── Data lines
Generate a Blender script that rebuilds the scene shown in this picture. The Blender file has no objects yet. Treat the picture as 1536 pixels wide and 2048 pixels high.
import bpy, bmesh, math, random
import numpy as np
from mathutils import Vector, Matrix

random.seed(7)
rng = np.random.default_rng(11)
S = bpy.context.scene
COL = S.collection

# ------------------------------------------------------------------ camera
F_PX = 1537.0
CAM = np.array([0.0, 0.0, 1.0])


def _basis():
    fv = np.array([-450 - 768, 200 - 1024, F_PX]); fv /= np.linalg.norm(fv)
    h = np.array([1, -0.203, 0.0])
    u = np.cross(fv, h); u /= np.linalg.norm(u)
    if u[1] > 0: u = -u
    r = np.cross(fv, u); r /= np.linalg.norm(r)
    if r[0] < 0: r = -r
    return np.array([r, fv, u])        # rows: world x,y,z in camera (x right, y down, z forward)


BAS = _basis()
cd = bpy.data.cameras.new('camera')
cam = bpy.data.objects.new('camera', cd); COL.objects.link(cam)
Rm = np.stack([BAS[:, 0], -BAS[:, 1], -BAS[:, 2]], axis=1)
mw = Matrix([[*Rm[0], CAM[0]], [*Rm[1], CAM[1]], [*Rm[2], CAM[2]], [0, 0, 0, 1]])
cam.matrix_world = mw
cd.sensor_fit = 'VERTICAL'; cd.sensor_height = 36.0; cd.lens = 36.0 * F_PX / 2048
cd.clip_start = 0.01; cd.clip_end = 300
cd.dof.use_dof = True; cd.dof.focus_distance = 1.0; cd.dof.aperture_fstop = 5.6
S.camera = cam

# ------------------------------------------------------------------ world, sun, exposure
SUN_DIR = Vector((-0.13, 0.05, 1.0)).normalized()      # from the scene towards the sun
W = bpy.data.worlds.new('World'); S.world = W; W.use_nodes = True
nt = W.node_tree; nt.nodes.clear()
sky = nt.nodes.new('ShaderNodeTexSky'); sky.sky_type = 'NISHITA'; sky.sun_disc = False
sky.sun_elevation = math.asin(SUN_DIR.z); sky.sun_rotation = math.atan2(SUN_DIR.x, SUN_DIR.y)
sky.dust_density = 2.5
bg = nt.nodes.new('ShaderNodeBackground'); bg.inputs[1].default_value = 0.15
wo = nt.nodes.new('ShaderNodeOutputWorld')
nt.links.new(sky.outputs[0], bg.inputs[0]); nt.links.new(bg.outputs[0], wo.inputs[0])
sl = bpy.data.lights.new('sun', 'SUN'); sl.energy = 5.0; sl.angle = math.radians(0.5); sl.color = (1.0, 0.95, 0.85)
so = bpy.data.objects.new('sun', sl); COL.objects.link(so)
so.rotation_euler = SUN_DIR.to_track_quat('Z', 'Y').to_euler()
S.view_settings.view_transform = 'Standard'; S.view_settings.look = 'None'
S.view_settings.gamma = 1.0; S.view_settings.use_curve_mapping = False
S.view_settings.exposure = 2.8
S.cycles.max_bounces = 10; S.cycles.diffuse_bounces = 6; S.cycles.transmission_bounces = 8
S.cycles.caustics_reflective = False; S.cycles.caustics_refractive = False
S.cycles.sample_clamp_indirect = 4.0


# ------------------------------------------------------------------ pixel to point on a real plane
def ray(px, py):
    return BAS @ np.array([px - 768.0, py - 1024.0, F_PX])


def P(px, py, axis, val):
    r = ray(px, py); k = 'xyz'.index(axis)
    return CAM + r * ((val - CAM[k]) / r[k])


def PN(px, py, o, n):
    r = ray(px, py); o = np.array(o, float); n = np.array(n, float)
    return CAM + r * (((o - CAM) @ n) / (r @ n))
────
#### [Problem to work on]
Everything from the first line through the line containing "S.camera = cam" should be quoted exactly, and nothing beyond it.

#### [Result for this exercise]
Generate a Blender script that rebuilds the scene shown in this picture. The Blender file has no objects yet. Treat the picture as 1536 pixels wide and 2048 pixels high.
import bpy, bmesh, math, random
import numpy as np
from mathutils import Vector, Matrix

random.seed(7)
rng = np.random.default_rng(11)
S = bpy.context.scene
COL = S.collection

# ------------------------------------------------------------------ camera
F_PX = 1537.0
CAM = np.array([0.0, 0.0, 1.0])


def _basis():
    fv = np.array([-450 - 768, 200 - 1024, F_PX]); fv /= np.linalg.norm(fv)
    h = np.array([1, -0.203, 0.0])
    u = np.cross(fv, h); u /= np.linalg.norm(u)
    if u[1] > 0: u = -u
    r = np.cross(fv, u); r /= np.linalg.norm(r)
    if r[0] < 0: r = -r
    return np.array([r, fv, u])        # rows: world x,y,z in camera (x right, y down, z forward)


BAS = _basis()
cd = bpy.data.cameras.new('camera')
cam = bpy.data.objects.new('camera', cd); COL.objects.link(cam)
Rm = np.stack([BAS[:, 0], -BAS[:, 1], -BAS[:, 2]], axis=1)
mw = Matrix([[*Rm[0], CAM[0]], [*Rm[1], CAM[1]], [*Rm[2], CAM[2]], [0, 0, 0, 1]])
cam.matrix_world = mw
cd.sensor_fit = 'VERTICAL'; cd.sensor_height = 36.0; cd.lens = 36.0 * F_PX / 2048
cd.clip_start = 0.01; cd.clip_end = 300
cd.dof.use_dof = True; cd.dof.focus_distance = 1.0; cd.dof.aperture_fstop = 5.6
S.camera = cam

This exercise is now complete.